2. A method according to Claim 1, wherein the warmed gas is introduced above the free liquid surface so as to impinge on the latter.

3. A method according to Claim 1 or Claim 2, wherein the warmed gas is introduced below the free liquid surface so as to bubble up through the liquid, at least when the container is substantially full.

4 A method according to any one of the preceding Claims, wherein the fluid held at a cryogenic temperature is in liquid form in the container.

5. Dispensing apparatus for a fluid, comprising: a container for storing the fluid in liquid form, defining a headspace above a predetermined level in the container corresponding to the surface of liquid therein when the container is full; together with means for dispensing fluid therefrom and comprising a loop having an outlet from the headspace leading to an inlet into the container via driving means for urging fluid through the loop, the loop being adapted to cause the temperature of a gas within it to rise; and main outlet means for removing the fluid from the container.

6. Apparatus according to Claim 5, wherein the means for urging fluid through the loop comprises a pump arranged in the loop.

7. Apparatus according to Claim 5 or Claim 6, including heating means in the loop.

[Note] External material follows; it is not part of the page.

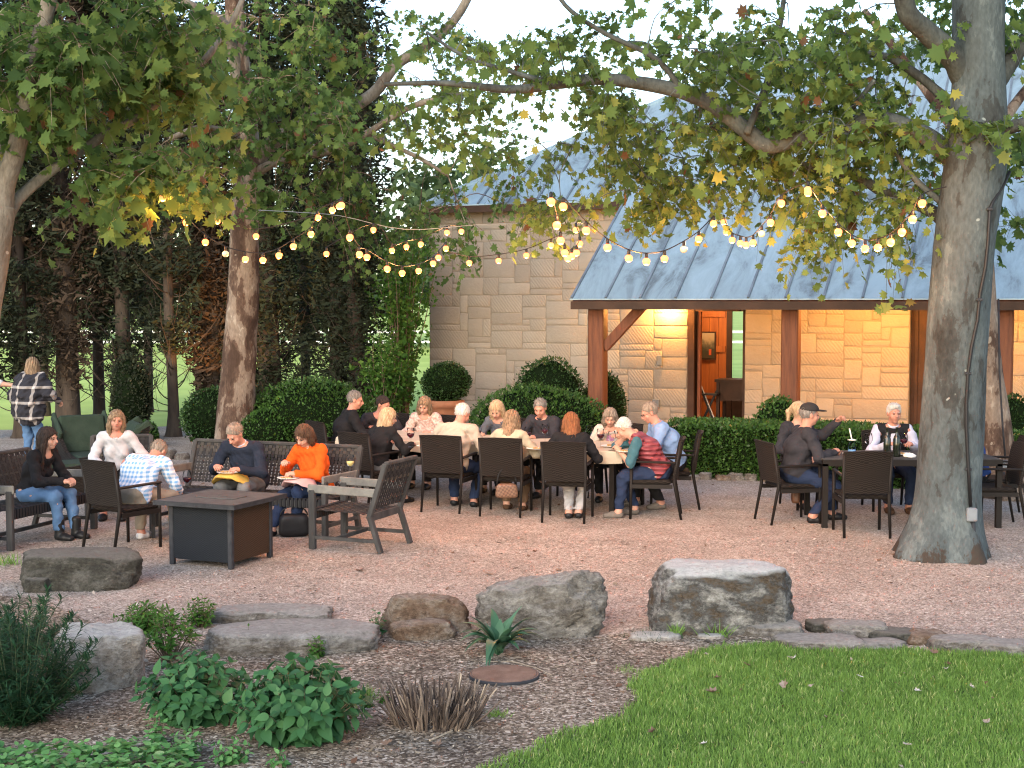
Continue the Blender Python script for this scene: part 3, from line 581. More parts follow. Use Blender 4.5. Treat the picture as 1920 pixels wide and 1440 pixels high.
while u_ > um+.1:
    v1 = ME+min(RUN, u_-um); a = Vector((u_, ME+.01, zf(ME+.01)+.02)); b_ = Vector((u_, v1, zf(v1)+.02)); mb.bar(a+nrm*.015, b_+nrm*.015, .022, .036, up=(1, 0, 0)); u_ -= sp
v_ = ME+.3
while v_ < ub-.2:
    t = min(v_-ME, ub-v_); mb.bar((um, v_, zme+.02), (um+t, v_, zme+SL*t+.02), .022, .036); v_ += sp
mb.build('roof_seam', pm('seam_metal', (.16, .19, .21), (.25, .29, .32), 3, .5, metal=.5), roof)
mb = MB(); mb.tube([(um+RUN-.05, ME+RUN, hz+.03), (ur-RUN+.05, ME+RUN, hz+.03)], .07, 8)
mb.tube([(um, ME, zme+.03), (um+RUN, ME+RUN, hz+.03)], .05, 6); mb.build('ridge_cap', tin, roof)
WOOD = pm('stained_cedar', (.10, .030, .012), (.19, .062, .024), 3, .55, .5, 30, stretch=(6, 6, .5), spec=.35)
WOODD = pm('dark_stained_wood', (.030, .014, .008), (.06, .028, .015), 3, .6, .3, 30)
ORW = pm('orange_pine_panel', (.30, .085, .02), (.48, .15, .035), 2.5, .5, .3, 20, stretch=(5, 5, .4))
mb = MB(); mb.box(((up0+.28+ur)/2, 0, EAVE-.055-.02+SL*(-EV)-.14-.03), (ur-up0-.3, .14, .20)); beam = mb.build('porch_beam', WOODD, barn)
mb = MB(); mb.box(((up0+ur)/2, EV+.03, EAVE-.085), (ur-up0-.02, .03, .13)); mb.build('fascia', WOODD, barn)
mb = MB(); mb.box(((um+up0)/2, ME+.02, zme-.06), (up0-um, .03, .13)); mb.box((um+.02, ME+5.2, zme-.06), (.03, 10.3, .13)); mb.build('fascia', WOODD, barn)
ptop = EAVE-.055-.02+SL*(-EV)-.14-.13
def post(px): u_ = bpar(px, 0); m_ = MB().box((u_, 0, ptop/2+.01), (.27, .27, ptop-.02), ch=.02); return u_, m_.build('porch_post', WOOD, barn)
for px in (1121, 1483, 1882): pu, po = post(px)
for k in (1, 2): MB().box((pu+3.4*k, 0, ptop/2+.01), (.27, .27, ptop-.02), ch=.02).build('porch_post', WOOD, barn)
u1 = bpar(1121, 0); MB().bar((u1+.12, 0, ptop-.72), (u1+.78, 0, ptop-.02), .15, .14, up=(0, 1, 0)).build('brace', WOOD, barn)
mb = MB(); u_ = up0+.2
while u_ < ur:
    mb.bar((u_, EV+.05, zf(EV+.05)-.12), (u_, WV-.05, zf(WV-.05)-.12), .09, .05, up=(1, 0, 0)); u_ += 1.17
mb.build('rafter', WOOD, barn)
mb = MB(); mb.add([(up0+.02, EV+.06, zf(EV+.06)-.062), (ur, EV+.06, zf(EV+.06)-.062), (ur, WV-.04, zf(WV-.04)-.062), (up0+.02, WV-.04, zf(WV-.04)-.062)], [(0, 3, 2, 1)]); mb.build('porch_ceiling', WOOD, barn)
# door recess: jambs, interior room with pine boards, window
mb = MB(); mb.box((uD0+.06, WV+.12, DH/2), (.12, .30, DH)); mb.box(((uD0+uD1)/2, WV+.12, DH-.05), (uD1-uD0-.26, .28, .1)); mb.box((uD1-.03, WV+.18, DH/2), (.05, .25, DH)); mb.build('door_frame', WOODD, barn)
MB().bar((uD0+.2, WV+.08, .02), (uD0+.2, WV+.08, DH-.11), .12, .05, up=(1, 0, 0)).build('door_panel', WOOD, barn)
rv = WV+2.6                                        # back wall of the entrance room
r0, r1 = uD0-1.2, uD1+3.0
def seg(px, v): return bpar(px, v)
w0, w1 = seg(1374, rv), seg(1397, rv)+.75
mb = MB()
def pl(u0, u1, z0, z1, v): mb.box(((u0+u1)/2, v, (z0+z1)/2), (u1-u0, .05, z1-z0))
x_ = r0
while x_ < w0-.12: x2 = min(x_+.19, w0-.12); pl(x_+.004, x2-.004, 0, 2.9, rv+rng.uniform(-.004, .004)); x_ = x2
for z_ in (.62, 1.55, 2.25): mb.box(((r0+w0-.14)/2, rv-.045, z_), (w0-.14-r0, .04, .12))
pl(w1+.12, r1, 0, 2.9, rv); mb.box((r0, (WV+rv)/2+.2, 1.45), (.05, rv-WV-.4, 2.9)); mb.box((r1, (WV+rv)/2+.2, 1.45), (.05, rv-WV-.4, 2.9))
mb.build('room_paneling', ORW, barn)
mb = MB(); pl(w0-.12, w0-.01, 0, 2.9, rv-.02); pl(w1+.01, w1+.12, 0, 2.9, rv-.02); pl(w0, w1, 2.3, 2.9, rv-.02); pl(w0, w1, 0, .95, rv-.02); win = mb.build('window_frame', WOODD, barn)
MB().box(((r0+r1)/2, (WV+rv)/2+.2, 2.93), (r1-r0, rv-WV-.35, .05)).build('room_ceiling', WOODD, barn)
MB().box(((r0+r1)/2, (WV+rv)/2+.2, .02), (r1-r0, rv-WV-.35, .05)).build('room_floor', WOODD, barn)
MB().box(((w0+w1)/2, rv, 1.62), (w1-w0-.02, .008, 1.32)).build('window_pane', M['glass'], win)
# gap added in the unseen rear wall so daylight shows through the window
mb = MB(); mb.box(((uE0+uE1)/2, WV+.22, DH/2), (uE1-uE0-.02, .06, DH-.02)); 
for k in range(5): mb.box((uE0+.1+(uE1-uE0-.2)*k/4, WV+.17, DH/2), (.05, .03, DH-.1))
mb.build('barn_door', WOODD, barn)
# lamp fixtures under the porch roof
def porch_lamp(u_, v_, z_, power):
    f = MB().lathe([(.0, .02), (.10, .02), (.115, 0), (.12, -.02), (.11, -.03)], 20, (u_, v_, z_)).build('wall_lamp', M['iron'], barn, True)
    MB().lathe([(.0, -.10), (.05, -.095), (.09, -.07), (.105, -.03), (.0, -.028)], 20, (u_, v_, z_)).build('lamp_shade', emit('warm_glass_globe', (1, .62, .22), 12), f, True)
    l = bpy.data.lights.new('porch_light', 'POINT'); l.energy = power; l.color = (1, .43, .105); l.shadow_soft_size = .09
    lo = bpy.data.objects.new('porch_light', l); col.objects.link(lo); lo.parent = barn; lo.location = (u_, v_, z_-.2)
PW = .88
porch_lamp(bpar(1250, WV-.25), WV-.25, 2.62, 75*PW)
for px in (1560, 1640, 1790, 1900): porch_lamp(bpar(px, 1.3), 1.3, 2.95, 62*PW)
MB().box((bpar(1238, WV), WV-.045, 1.42), (.10, .05, .19), ch=.01).build('switch_box', M['boxgrey'], barn)
MB().box((bpar(1232, WV), WV-.045, .62), (.13, .06, .17), ch=.01).build('outlet_box', M['boxgrey'], barn)
l = bpy.data.lights.new('room_lamp', 'POINT'); l.energy = 45; l.color = (1, .6, .28); l.shadow_soft_size = .12
lo = bpy.data.objects.new('room_lamp', l); col.objects.link(lo); lo.parent = barn; lo.location = (uD0+.1, WV+1.3, 2.6)
f = MB().lathe([(0, .06), (.09, .05), (.12, 0), (0, -.01)], 16, (uD0+.1, WV+1.3, 2.82)).build('ceiling_lamp', emit('ceiling_lamp_glow', (1, .7, .35), 6), barn, True)
# framed picture, high table and folding chair inside the door
def inb(o): o.location = P1; o.rotation_euler = (0, 0, -TH); return o
pu0, pu1 = seg(1309, rv-.1), seg(1342, rv-.1); pz = 1.62
pic = inb(empty('framed_picture', label='dark landscape painting with a small red figure on the orange wood wall inside the door', cat='picture'))
MB().box(((pu0+pu1)/2, rv-.09, pz), (pu1-pu0, .03, .56)).build('picture_frame', WOODD, pic)
pmn, nt, b = newmat('landscape_painting'); L = nt.links; tc = nt.nodes.new('ShaderNodeTexCoord'); sx = nt.nodes.new('ShaderNodeSeparateXYZ'); L.new(tc.outputs['Object'], sx.inputs[0])
n = nd(nt, 'ShaderNodeTexNoise', Scale=9, Detail=4); L.new(tc.outputs['Object'], n.inputs['Vector']); ma = nd(nt, 'ShaderNodeMath', operation='MULTIPLY_ADD'); L.new(n.outputs['Fac'], ma.inputs[0]); ma.inputs[1].default_value = .35
mb2 = nd(nt, 'ShaderNodeMath', operation='SUBTRACT'); L.new(sx.outputs['Z'], mb2.inputs[0]); mb2.inputs[1].default_value = 1.4; L.new(mb2.outputs[0], ma.inputs[2])
L.new(ramp(nt, ma.outputs[0], [(.1, (.06, .04, .02)), (.3, (.03, .03, .015)), (.42, (.12, .10, .06)), (.5, (.36, .27, .16)), (.7, (.42, .33, .22))]), b.inputs['Base Color'])
MB().box(((pu0+pu1)/2, rv-.111, pz), (pu1-pu0-.05, .008, .50)).build('canvas', pmn, pic)
MB().box(((pu0+pu1)/2+.07, rv-.118, pz-.13), (.05, .004, .12)).build('painted_figure', pm('red_paint', (.45, .08, .03), None), pic)
ct = inb(empty('high_table', label='dark wooden table standing inside the open door', cat='table'))
tu0, tu1 = seg(1345, WV+1.0), seg(1397, WV+1.0)+.4
MB().box(((tu0+tu1)/2, WV+1.1, 1.02), (tu1-tu0, .6, .05)).build('tabletop', WOODD, ct)
for a in (tu0+.06, tu1-.06):
    for c in (.85, 1.35): MB().box((a, WV+c, .5), (.06, .06, .99)).build('leg', WOODD, ct)
MB().box(((tu0+tu1)/2, WV+.86, .82), (tu1-tu0-.1, .03, .35)).build('apron', WOODD, ct)
fc = inb(empty('folding_stool', label='black folding directors stool with white highlights along a leg leaning inside the door', cat='stool'))
fu = seg(1325, WV+.6)
for dv, mt in ((0, 'black'), (.035, 'white')):  # thin white strip paints the highlight along the black leg
    MB().bar((fu-.16+dv*.7, WV+.55, 1.05), (fu+.26+dv*.7, WV+.55, .05), .045 if not dv else .018, .03, up=(0, 1, 0)).build('leg', M[mt], fc)
MB().bar((fu+.2, WV+.62, .85), (fu-.18, WV+.62, .05), .04, .03, up=(0, 1, 0)).build('leg', M['black'], fc)
MB().box((fu+.02, WV+.6, .78), (.42, .3, .03)).build('seat', M['black'], fc)
# ------------------------------------------------------------------ trees
def spline(P, n):
    P = np.array([list(p) for p in P], float); m = len(P); out = []
    for i in range(m-1):
        p0, p1, p2, p3 = P[max(i-1, 0)], P[i], P[i+1], P[min(i+2, m-1)]
        for k in range(n):
            t = k/n; out.append(.5*((2*p1)+(-p0+p2)*t+(2*p0-5*p1+4*p2-p3)*t*t+(-p0+3*p1-3*p2+p3)*t**3))
    out.append(P[-1]); return np.array(out)
def limb(mb, pts, n=14, sub=5, rough=.06, seed=0, flare=0):
    """pts: (x,y,z,r); noisy tapering tube; returns its centre line with radii"""
    S = spline(pts, sub); o = len(mb.v); mb.tube([s[:3] for s in S], list(S[:, 3]), n)
    V = np.array(mb.v[o:o+len(S)*n]); C_ = np.repeat(S[:, :3], n, 0); Rr = np.repeat(S[:, 3], n)[:, None]
    nz = vnoise(V*np.array([1, 1, .35]), 2.2/max(S[:, 3].mean(), .05)*.35, seed)[:, None]
    V2 = C_+(V-C_)*(1+rough*nz)
    if flare:
        z = V[:, 2]; k = np.clip(1-z/.75, 0, 1)**2.2; ang = np.arctan2(V[:, 1]-C_[:, 1], V[:, 0]-C_[:, 0])
        lob = .5+.5*np.cos(ang*4+seed)+.35*np.cos(ang*7+seed*2); V2 = C_+(V2-C_)*(1+flare*k*(.55+.7*np.clip(lob, -.1, 1.3)))[:, None]; V2[:, 2] = V[:, 2]
    for i, p in enumerate(V2): mb.v[o+i] = tuple(p)
    return S
def limb_px(mb, pp, Y0, Y1, seed=0, n=10, rough=.08, tail=None):
    out = []
    for i, (px, py, wd) in enumerate(pp):
        Y = Y0+(Y1-Y0)*i/max(1, len(pp)-1); p = at(px, py, Y); out.append((p.x, p.y, p.z, wd/2*Y/F))
    if tail: out += tail
    return limb(mb, out, n, 5, rough, seed)
SYT = leaf_tpl(.3, .25)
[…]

8. Apparatus according to any one of Claims 5 to 7, wherein the said inlet terminates in the headspace.

9. Apparatus according to any one of Claims 5 to 7, wherein the said inlet terminates at a level between the said predetermined level and the bottom of the container.

10. Apparatus according to any one of Claims 5 to 9, wherein the loop extends outside the container, the said outlet and inlet of the loop passing through a wall portion, or respective wall portions, of the container.

11. Apparatus according to any one of Claims 5 to 9, wherein at least part of the loop, including the said driving means, is arranged or incorporated in the container.

12. Apparatus according to any one of Claims 5 to 11, further including heat exchange means in the loop for transfer of heat from the atmosphere outside the container to fluid in the loop

13. A method of dispensing a fluid from a container holding the fluid in liquid form, substantially as described in the foregoing description with reference to the accompanying drawing.

14. Dispensing apparatus for storing a gas in liquid form and dispensing it therefrom, substantially as described in the foregoing description with reference to the accompanying drawing.